O desenho representa a entrada da cadeia, na Rua da Prainha. Já um dos carros atinge seu destino; vem ornado de ramos de mangueira tal qual o segundo que segue. A vanguarda do cortejo já se encontra também parada à porta. O pequeno destacamento de cavalaria estaciona à esquerda, enquanto à direita a banda dos negros toca contradanças para comemorar a chegada do cortejo. As duas bandeiras que precediam o primeiro carro aguardam igualmente o momento oportuno para reunir-se aos que acompanham o segundo carro e terminam assim o cerimonial da marcha. Um dos chefes da expedição toma em seguida o recibo do carcereiro e o cortejo se dispersa. Os irmãos pedintes em plena atividade ao longo do caminho dão a beijar aos passantes um pequeno relicário do Espírito Santo e recebem as esmolas dos devotos. O preso de plantão, a fim de implorar a caridade dos transeuntes, beija gratuitamente a pequena imagem (255) enquanto as negras do primeiro plano se apressam em trazer seu óbolo com humildade, embora tendo em vista o mesmo intuito.

O lugar da cena é reproduzido do natural. A ala situada no outro lado do edifício e da qual se percebe uma parte acima da extremidade da fachada mais afastada, é a prisão das mulheres (256).

No Rio de Janeiro o lugar de carcereiro é bastante lucrativo e por isso mesmo muito procurado e somente concedido por proteção especial do ministro intendente da polícia. Um protegido deste, o antigo diretor do Teatro Real (José Fernandes de Almeida), indivíduo muito ativo, já chegara a construir grande parte dos pesados muros de uma nova prisão na cidade nova, perto do novo caminho de São Cristóvão, na certeza de obter, como recompensa, o lugar de carcereiro.
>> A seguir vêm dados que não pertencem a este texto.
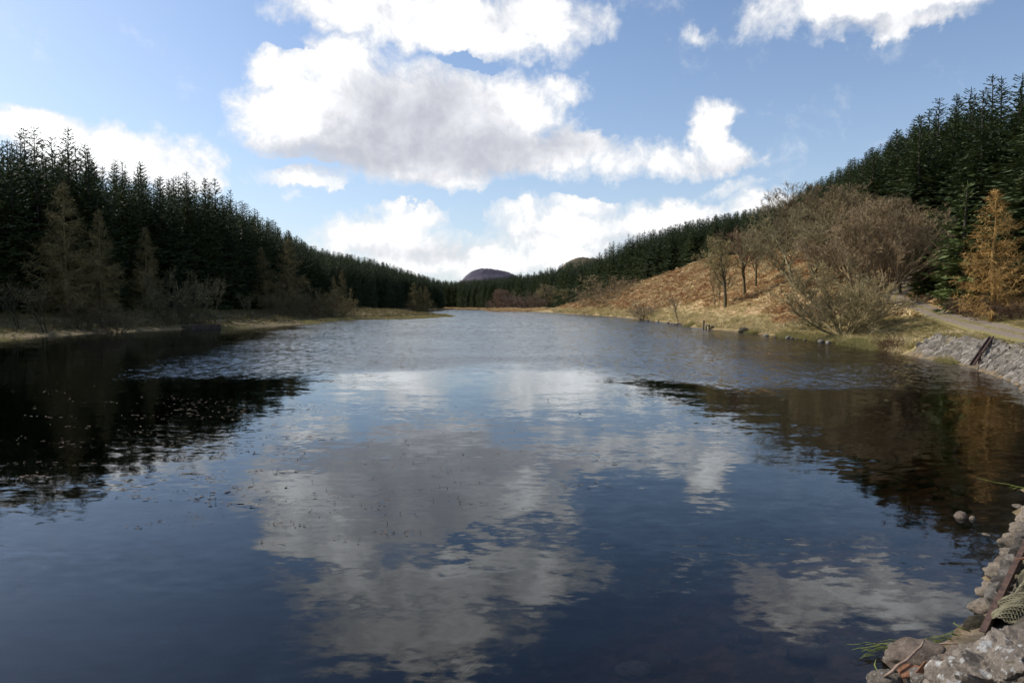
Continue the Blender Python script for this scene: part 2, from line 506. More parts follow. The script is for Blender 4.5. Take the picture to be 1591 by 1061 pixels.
SY = np.array([0, 40, 50, 60, 70, 80, 100, 130, 200, 250, 330, 400, 2000])
SV = np.array([0.05, .06, .06, .09, .17, .26, .37, .43, .52, .40, .15, .03, .02])
def gz(x, y):
    x = np.asarray(x, float); y = np.asarray(y, float)
    d0 = sdf(x, y)
    wob = vn(x, y, 3.1, 1) * 0.5 + vn(x, y, 1.1, 2) * 0.35
    calmw = smooth01(y, 42, 60)
    d = d0 + wob * calmw * np.exp(-np.abs(d0) / 6)
    dp = np.maximum(d, 0)
    # right bank
    s = np.interp(y, SY, SV)
    near = 1 - smooth01(y, 40.5, 45)
    bank = near * 1.2 * np.clip(dp / 1.3, 0, 1) + (1 - near) * (0.3 * (1 - np.exp(-dp / 0.8)) + np.interp(y, [41, 55, 78], [1.25, 1.1, 0.05]) * (1 - np.exp(-(dp / 5.0) ** 2)))
    zr = bank + s * np.minimum(dp, 30) + np.clip(s * 0.35, 0, .15) * np.clip(dp - 30, 0, 120)
    zr = zr + (vn(x, y, 9, 3) * 0.9 + vn(x, y, 3.5, 4) * 0.35) * np.clip(dp / 10, 0, 1) * smooth01(y, 65, 95)
    # left bank
    zl = 0.22 * (1 - np.exp(-dp / 0.8)) + 1.5 * (1 - np.exp(-(dp / 16) ** 2)) + 0.025 * dp
    zl = zl + (vn(x, y, 4, 5) * 0.5 + vn(x, y, 1.7, 6) * 0.25) * np.clip((dp - 1) / 6, 0, 1)
    # far end
    zf = 0.35 * (1 - np.exp(-dp / 1.5)) + 0.02 * dp + (vn(x, y, 8, 7) * 0.9) * np.clip(dp / 12, 0, 1)
    wl = smooth01(-x, -6, 6) * (1 - smooth01(y, 420, 520))
    xr = np.interp(y, [0, 200, 330, 400, 2000], [0, 0, 20, 60, 300])
    wf = smooth01(y, 300, 370) * (1 - wl)
    zo = wl * zl + (1 - wl) * ((1 - wf) * zr + wf * zf)
    # near end where the photographer stands
    wn = (1 - smooth01(y, 3.5, 6.0)) * (1 - smooth01(np.abs(x), 40, 60))
    zn = 1.4 * np.clip(dp / 2.2, 0, 1)
    zo = np.minimum(zo * (1 - wn) + zn * wn, 400)
    dn = np.maximum(-d, 0)
    rs = 0.16 + 0.30 * smooth01(dn, 1.5, 6.0)
    zi = -np.minimum(rs * dn, 4.0) - 0.02
    return np.where(d > 0, zo, zi)

def gz1(x, y):
    return float(gz(np.array([x]), np.array([y]))[0])

def hit(px, py, ymax=900.0):
    """point of the terrain seen at a photo pixel"""
    d = ray(px, py)
    ys = np.concatenate([np.arange(3, 120, 0.25), np.arange(120, ymax, 0.5)])
    t = ys / d[1]
    X = d[0] * t; Z = CAMZ + d[2] * t
    g = np.maximum(gz(X, ys), 0.0)
    k = np.argmax(Z <= g)
    if Z[k] > g[k]:
        k = len(ys) - 1
    return np.array([X[k], ys[k], g[k]])

def at_y(px, py, Y):
    d = ray(px, py); t = Y / d[1]
    return np.array([d[0] * t, Y, CAMZ + d[2] * t])
def at_z(px, py, Z):
    d = ray(px, py); t = (Z - CAMZ) / d[2]
    return np.array([d[0] * t, d[1] * t, Z])

# forest edges (X, Y), open ground on the lake side
LEFT_EDGE = np.array([(-120, 20), (-84, 45), (-68, 78), (-63, 95), (-60, 120), (-58, 150), (-55, 200), (-58, 265), (-62, 330), (-66, 400), (-52, 470), (-54, 520), (-78, 590)], float)
RIGHT_EDGE = np.array([(70, 5), (50, 30), (44, 50), (47, 66), (52, 90), (58, 120), (62, 160), (60, 200), (53, 245), (46, 300), (34, 370), (22, 440), (-2, 530), (-30, 590), (-52, 640), (-80, 660)], float)
def left_forest(x, y):
    ex = np.interp(y, LEFT_EDGE[:, 1], LEFT_EDGE[:, 0]); return np.where((y < 600) & (y > 15), ex - x, -99)
def right_forest(x, y):
    ex = np.interp(y, RIGHT_EDGE[:, 1], RIGHT_EDGE[:, 0]); return np.where(y > 5, x - ex, -99)

# track centre line, found on the ground where the photo shows it
TRK_PIX = [(1391, 461), (1402, 468), (1428, 478), (1455, 488), (1490, 498), (1530, 508), (1591, 522)]
tp = [hit(*p)[:2] for p in TRK_PIX]
tp = [(62.0, 96.0), (52.0, 86.0)] + [tuple(p) for p in tp] + [(20.5, 22.0), (15.5, 13.0), (10.0, 4.0), (6.0, -6.0), (4.0, -20.0)]
print('track', np.round(tp, 1).tolist())
TRK = np.array(tp)
def catmull(P, n=12):
    P = np.asarray(P, float); out = []
    Q = np.vstack([2 * P[0] - P[1], P, 2 * P[-1] - P[-2]])
    for i in range(1, len(Q) - 2):
        p0, p1, p2, p3 = Q[i - 1], Q[i], Q[i + 1], Q[i + 2]
        for t in np.linspace(0, 1, n, endpoint=False):
            out.append(0.5 * ((2 * p1) + (-p0 + p2) * t + (2 * p0 - 5 * p1 + 4 * p2 - p3) * t * t + (-p0 + 3 * p1 - 3 * p2 + p3) * t ** 3))
    out.append(Q[-2]); return np.array(out)
TRC = catmull(TRK, 14)
def trk_dist(x, y):
    x = np.asarray(x, float); y = np.asarray(y, float)
    d = np.full(x.shape, 1e9)
    for i in range(0, len(TRC) - 1):
        a = TRC[i]; b = TRC[i + 1]; e = b - a
        t = np.clip(((x - a[0]) * e[0] + (y - a[1]) * e[1]) / max(e @ e, 1e-9), 0, 1)
        d = np.minimum(d, np.hypot(x - a[0] - t * e[0], y - a[1] - t * e[1]))
    return d

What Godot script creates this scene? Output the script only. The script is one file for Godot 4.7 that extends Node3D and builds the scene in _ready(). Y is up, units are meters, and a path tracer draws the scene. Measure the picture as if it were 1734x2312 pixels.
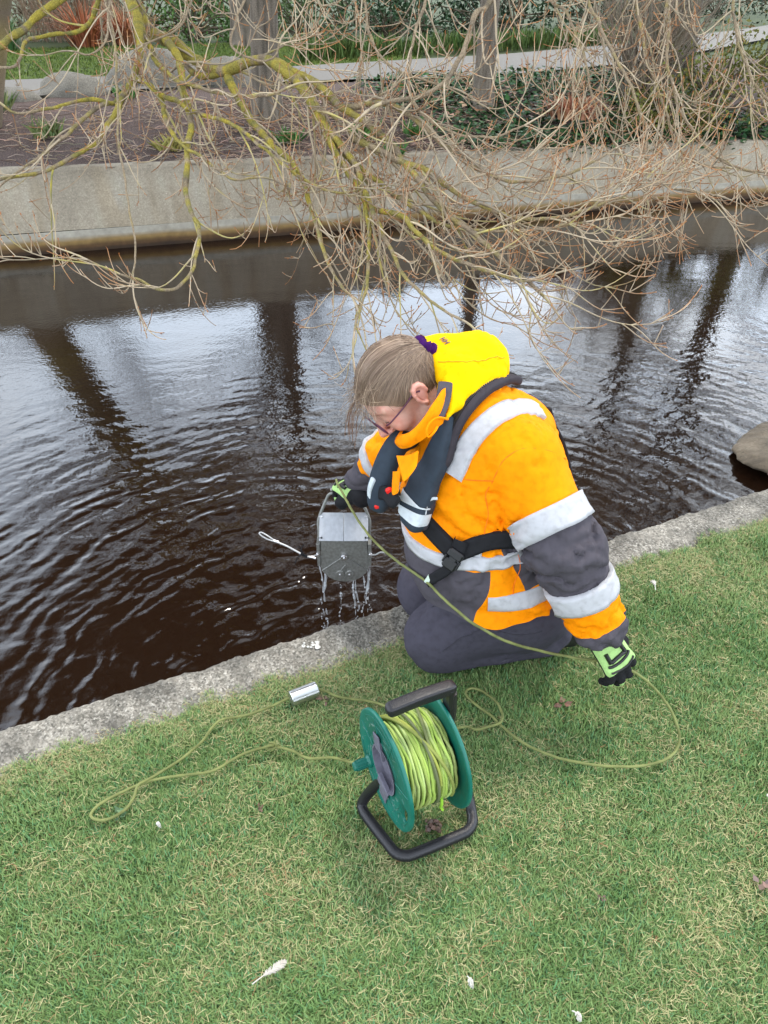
extends Node3D
# A person kneeling on a lawn by a walled stream lifts a sediment grab out of the water.
# y is up, metres; the lawn is y = 0, the camera stands at the origin 1.6 m above it and looks to -z.

var rng := RandomNumberGenerator.new()
var fast_noise := FastNoiseLite.new()
var taken := {}
var M := {}

const WATER := -0.53

func _ready():
	var cam := Camera3D.new()
	cam.name = "camera"
	add_child(cam)
	cam.position = Vector3(0, 1.6, 0)
	cam.rotation_degrees = Vector3(-35, 0, 0)
	cam.fov = 67.0
	cam.near = 0.05
	cam.far = 600.0
	cam.current = true
	var we := WorldEnvironment.new()
	we.name = "world_environment"
	var env := Environment.new()
	env.background_mode = Environment.BG_SKY
	var sky := Sky.new()
	var pan := PanoramaSkyMaterial.new()
	pan.panorama = sky_picture()
	pan.energy_multiplier = 1.0
	sky.sky_material = pan
	env.sky = sky
	env.tonemap_mode = Environment.TONE_MAPPER_LINEAR
	env.tonemap_exposure = 1.68
	env.sdfgi_enabled = true
	env.ssao_enabled = true
	env.ssil_enabled = true
	we.environment = env
	add_child(we)
	var sun := DirectionalLight3D.new()
	sun.name = "sun"
	sun.light_energy = 0.5
	sun.light_color = Color(1.0, 0.97, 0.92)
	sun.light_angular_distance = 12.0
	sun.shadow_enabled = true
	sun.rotation_degrees = Vector3(-64, 150, 0)
	add_child(sun)

	rng.seed = 7
	fast_noise.seed = 5
	fast_noise.frequency = 1.0
	fast_noise.fractal_octaves = 3
	make_materials()
	build_setting()
	build_far_bank()
	build_overhanging_tree()
	build_person()
	build_grab()
	build_reel()
	build_ropes()
	build_small_things()
	build_grass()

# a grey overcast sky with a soft brighter stretch of cloud; bluish between the clouds
func sky_picture() -> Texture2D:
	var w := 512
	var h := 256
	var im := Image.create(w, h, false, Image.FORMAT_RGBF)
	var nz := FastNoiseLite.new()
	nz.seed = 21
	nz.frequency = 1.6
	nz.fractal_octaves = 4
	for j in h:
		var el := (0.5 - (j + 0.5) / h) * PI
		for i in w:
			var az := (i + 0.5) / w * TAU # column 0 looks to -z
			var d := Vector3(cos(el) * sin(az), sin(el), -cos(el) * cos(az))
			var k := nz.get_noise_3d(d.x * 1.3, d.y * 2.6, d.z * 1.3) * 0.5 + 0.5
			var up := clampf(d.y, 0.0, 1.0)
			# the sun stands behind the cloud over the far bank
			var ahead := 0.5 + 0.5 * Vector2(d.x, d.z).normalized().dot(Vector2(0.25, -0.97))
			var b := lerpf(lerpf(2.0, 3.0, ahead * ahead), 1.0, smoothstep(0.32, 0.75, up))
			b *= 0.86 + 0.28 * k
			var c := Color(0.78, 0.90, 1.06).lerp(Color(0.93, 0.975, 1.03), smoothstep(0.35, 0.7, k))
			if d.y < 0.0:
				b *= lerpf(1.0, 0.3, smoothstep(0.0, 0.12, -d.y))
			im.set_pixel(i, j, Color(c.r * b, c.g * b, c.b * b))
	return ImageTexture.create_from_image(im)

# ---------------------------------------------------------------- objects and names

func numbered(called: String) -> String:
	if not taken.has(called):
		taken[called] = 0
		return called
	taken[called] += 1
	return "%s_%03d" % [called, taken[called]]

func tag(o: Node, label := "", category := "", group := "", kind := "") -> Node:
	if label: o.set_meta("label", label)
	if category: o.set_meta("category", category)
	if group: o.set_meta("group", group)
	if kind: o.set_meta("kind", kind)
	return o

func thing(called: String, label: String, category: String, at := Vector3.ZERO, group := "") -> Node3D:
	var o := Node3D.new()
	o.name = numbered(called)
	o.position = at
	add_child(o, true)
	tag(o, label, category, group)
	return o

func part(called: String, mesh: Mesh, mat: Material, parent: Node3D, label := "") -> MeshInstance3D:
	var o := MeshInstance3D.new()
	o.mesh = mesh
	o.material_override = mat
	var n := called
	var k := 0
	while parent.has_node(NodePath(n)):
		k += 1
		n = "%s_%03d" % [called, k]
	o.name = n
	parent.add_child(o, true)
	# meshes are written in the scene's axes; a part keeps its place when its thing stands at its base
	var off := Vector3.ZERO
	var q: Node = parent
	while q != self and q is Node3D:
		off += q.position
		q = q.get_parent()
	o.position = -off
	if label: o.set_meta("label", label)
	return o

func single(called: String, mesh: Mesh, mat: Material, label: String, category: String, group := "") -> MeshInstance3D:
	var o := MeshInstance3D.new()
	o.mesh = mesh
	o.material_override = mat
	o.name = numbered(called)
	add_child(o, true)
	tag(o, label, category, group)
	return o

func struct(called: String, mesh: Mesh, mat: Material, label := "") -> MeshInstance3D:
	var o := single(called, mesh, mat, label, "")
	o.set_meta("kind", "structure")
	return o

# ---------------------------------------------------------------- meshes

class MB:
	var v := PackedVector3Array()
	var n := PackedVector3Array()
	var c := PackedColorArray()
	var uv := PackedVector2Array()
	var ix := PackedInt32Array()

	func vert(p: Vector3, nn: Vector3, col := Color.WHITE, t := Vector2.ZERO) -> int:
		v.append(p); n.append(nn); c.append(col); uv.append(t)
		return v.size() - 1

	func tri(a: Vector3, b: Vector3, d: Vector3, col := Color.WHITE):
		var nn := (d - a).cross(b - a).normalized()
		var k := vert(a, nn, col)
		vert(b, nn, col); vert(d, nn, col)
		ix.append_array([k, k + 1, k + 2])

	# a, b, d, e clockwise seen from outside
	func quad(a: Vector3, b: Vector3, d: Vector3, e: Vector3, col := Color.WHITE):
		var nn := (d - a).cross(b - a)
		if nn.length_squared() < 1e-16: nn = (e - a).cross(d - a)
		nn = nn.normalized()
		var k := vert(a, nn, col, Vector2(0, 0))
		vert(b, nn, col, Vector2(1, 0)); vert(d, nn, col, Vector2(1, 1)); vert(e, nn, col, Vector2(0, 1))
		ix.append_array([k, k + 1, k + 2, k, k + 2, k + 3])

	# rows of points joined into a sheet with smooth normals
	func sheet(rows: Array, closed := false, cols = null, flip := false):
		var base := v.size()
		var h := rows.size()
		var w: int = rows[0].size()
		for j in h:
			var row: PackedVector3Array = rows[j]
			var up: PackedVector3Array = rows[mini(j + 1, h - 1)]
			var dn: PackedVector3Array = rows[maxi(j - 1, 0)]
			for i in w:
				var r := row[(i + 1) % w] if closed else row[mini(i + 1, w - 1)]
				var l := row[(i + w - 1) % w] if closed else row[maxi(i - 1, 0)]
				var nn := (r - l).cross(up[i] - dn[i])
				if nn.length_squared() < 1e-18:
					nn = Vector3.UP
				nn = nn.normalized()
				if flip: nn = -nn
				v.append(row[i]); n.append(nn)
				c.append(Color.WHITE if cols == null else cols[j][i])
				uv.append(Vector2(float(i) / maxf(w - 1, 1), float(j) / maxf(h - 1, 1)))
		for j in h - 1:
			for i in (w if closed else w - 1):
				var a := base + j * w + i
				var b := base + j * w + (i + 1) % w
				var d := b + w
				var e := a + w
				if flip: ix.append_array([a, b, d, a, d, e])
				else: ix.append_array([a, d, b, a, e, d])

	func tube(pts: PackedVector3Array, rad, sides := 6, col = Color.WHITE, cap := true, flat := 1.0, ref := Vector3.UP):
		var rows := []
		var cols := []
		var t0 := (pts[1] - pts[0]).normalized()
		var side := t0.cross(ref)
		if side.length() < 0.05: side = t0.cross(Vector3.RIGHT)
		side = side.normalized()
		var last := pts.size() - 1
		for k in pts.size():
			var t := (pts[mini(k + 1, last)] - pts[maxi(k - 1, 0)]).normalized()
			side = (side - t * side.dot(t)).normalized()
			var up := side.cross(t)
			var r: float = rad if rad is float else rad[k]
			var row := PackedVector3Array()
			var cr := PackedColorArray()
			for s in sides:
				var a := TAU * s / sides
				row.append(pts[k] + side * (cos(a) * r) + up * (sin(a) * r * flat))
				cr.append(col if col is Color else col[k])
			rows.append(row); cols.append(cr)
		sheet(rows, true, cols, true)
		if cap:
			for e in [0, last]:
				var t := (pts[1] - pts[0]) if e == 0 else (pts[last - 1] - pts[last])
				var k0 := v.size()
				var nn := -t.normalized()
				var r2: float = rad if rad is float else rad[e]
				vert(pts[e] + nn * r2 * 0.25, nn, col if col is Color else col[e])
				for s in sides: vert(rows[e][s], nn, col if col is Color else col[e])
				for s in sides:
					if e != 0: ix.append_array([k0, k0 + 1 + s, k0 + 1 + (s + 1) % sides])
					else: ix.append_array([k0, k0 + 1 + (s + 1) % sides, k0 + 1 + s])

	# profile of (radius, along) turned about an axis
	func lathe(at: Vector3, axis: Vector3, profile: PackedVector2Array, sides := 32, col := Color.WHITE):
		axis = axis.normalized()
		var a := axis.cross(Vector3.UP if absf(axis.y) < 0.9 else Vector3.RIGHT).normalized()
		var b := axis.cross(a)
		# hard edges: each stretch of the profile gets rows of its own
		for k in profile.size() - 1:
			var rows := []
			var cs := []
			for p in [profile[k], profile[k + 1]]:
				var row := PackedVector3Array()
				var cr := PackedColorArray()
				for s in sides:
					var w := TAU * s / sides
					row.append(at + axis * p.y + (a * cos(w) + b * sin(w)) * p.x)
					cr.append(col)
				rows.append(row); cs.append(cr)
			sheet_flat(rows, cs, at, axis, profile[k], profile[k + 1], a, b)

	func sheet_flat(rows: Array, cs: Array, _at: Vector3, axis: Vector3, p: Vector2, q: Vector2, a: Vector3, b: Vector3):
		var sides: int = rows[0].size()
		var base := v.size()
		var d := (q - p).normalized()
		for j in 2:
			for s in sides:
				var w := TAU * s / sides
				var nn := ((a * cos(w) + b * sin(w)) * d.y - axis * d.x).normalized()
				vert(rows[j][s], nn, cs[j][s], Vector2(float(s) / sides, j))
		for s in sides:
			var s2 := (s + 1) % sides
			ix.append_array([base + s, base + sides + s2, base + s2, base + s, base + sides + s, base + sides + s2])

	# a box with chamfered edges
	func box(at: Vector3, size: Vector3, bev := 0.0, basis := Basis(), col := Color.WHITE):
		var h := size * 0.5
		bev = minf(bev, minf(h.x, minf(h.y, h.z)) * 0.9)
		var P := func(sx, sy, sz, ax) -> Vector3:
			var q := Vector3(sx * (h.x - (0.0 if ax == 0 else bev)), sy * (h.y - (0.0 if ax == 1 else bev)), sz * (h.z - (0.0 if ax == 2 else bev)))
			return at + basis * q
		for ax in 3:
			for s in [-1, 1]:
				var q := []
				for cc in [[-1, -1], [1, -1], [1, 1], [-1, 1]]:
					var sg := [0, 0, 0]
					sg[ax] = s; sg[(ax + 1) % 3] = cc[0]; sg[(ax + 2) % 3] = cc[1]
					q.append(P.call(sg[0], sg[1], sg[2], ax))
				if s > 0: quad(q[0], q[3], q[2], q[1], col)
				else: quad(q[0], q[1], q[2], q[3], col)
		if bev <= 0.0: return
		for ax in 3: # edges along axis ax
			var b1 := (ax + 1) % 3
			var b2 := (ax + 2) % 3
			for s1 in [-1, 1]:
				for s2 in [-1, 1]:
					var sg := [0, 0, 0]
					sg[b1] = s1; sg[b2] = s2
					sg[ax] = -1
					var a0: Vector3 = P.call(sg[0], sg[1], sg[2], b1)
					var c0: Vector3 = P.call(sg[0], sg[1], sg[2], b2)
					sg[ax] = 1
					var a1: Vector3 = P.call(sg[0], sg[1], sg[2], b1)
					var c1: Vector3 = P.call(sg[0], sg[1], sg[2], b2)
					if s1 * s2 > 0: quad(a0, a1, c1, c0, col)
					else: quad(a0, c0, c1, a1, col)
		for sx in [-1, 1]:
			for sy in [-1, 1]:
				for sz in [-1, 1]:
					var a0: Vector3 = P.call(sx, sy, sz, 0)
					var b0: Vector3 = P.call(sx, sy, sz, 1)
					var c0: Vector3 = P.call(sx, sy, sz, 2)
					if sx * sy * sz > 0: tri(a0, c0, b0, col)
					else: tri(a0, b0, c0, col)

	func mesh(colored := true) -> ArrayMesh:
		var arr := []
		arr.resize(Mesh.ARRAY_MAX)
		arr[Mesh.ARRAY_VERTEX] = v
		arr[Mesh.ARRAY_NORMAL] = n
		if colored: arr[Mesh.ARRAY_COLOR] = c
		arr[Mesh.ARRAY_TEX_UV] = uv
		arr[Mesh.ARRAY_INDEX] = ix
		var m := ArrayMesh.new()
		m.add_surface_from_arrays(Mesh.PRIMITIVE_TRIANGLES, arr)
		return m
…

Mas sua morte impediu o acabamento da empresa que ficou abandonada, pelo menos até a minha partida.

Notas

  1. Uma corrente comprida permite ao preso chegar até a sarjeta da rua da cadeia para implorar a esmola dor passantes; um banquinho de madeira colocado junto à parede serve para que descanse durante suas horas de plantão. (N. do A.).
  2. Falarei também do oratório colocado num dos pátios da cadeia e no qual, assistidos por um confessor, os condenados à pena capital passam os três dias de retiro que lhes são concedidos antes da execução.
    A primeira cadeia do Rio de Janeiro achava-se situada no fim da rua que beira o lado esquerdo do palácio. Ela foi substituída, no governo do último vice-rei, pela que se vê aqui. Nessa ocasião aproveitou-se primeiramente uma parte do andar térreo abobadado do antigo estabelecimento, instalando-se o correio e colocando-se os arquivos no andar superior: quando da fundação do império puseram à disposição do arquiteto Manuel da Costa toda a parte superior desse mesmo edifício para a instalação da Assembleia. A entrada principal dá para uma rua que beira o Palácio e outra entrada particular, do outro lado, dá para uma praça também do lado do Palácio. Resta apenas hoje, perpetuando a recordação da antiga cadeia, uma rua estreita e longa em frente da entrada do Correio e que vai terminar no chafariz da Carioca, conservando o nome de Rua da Cadeia. (N. do A.)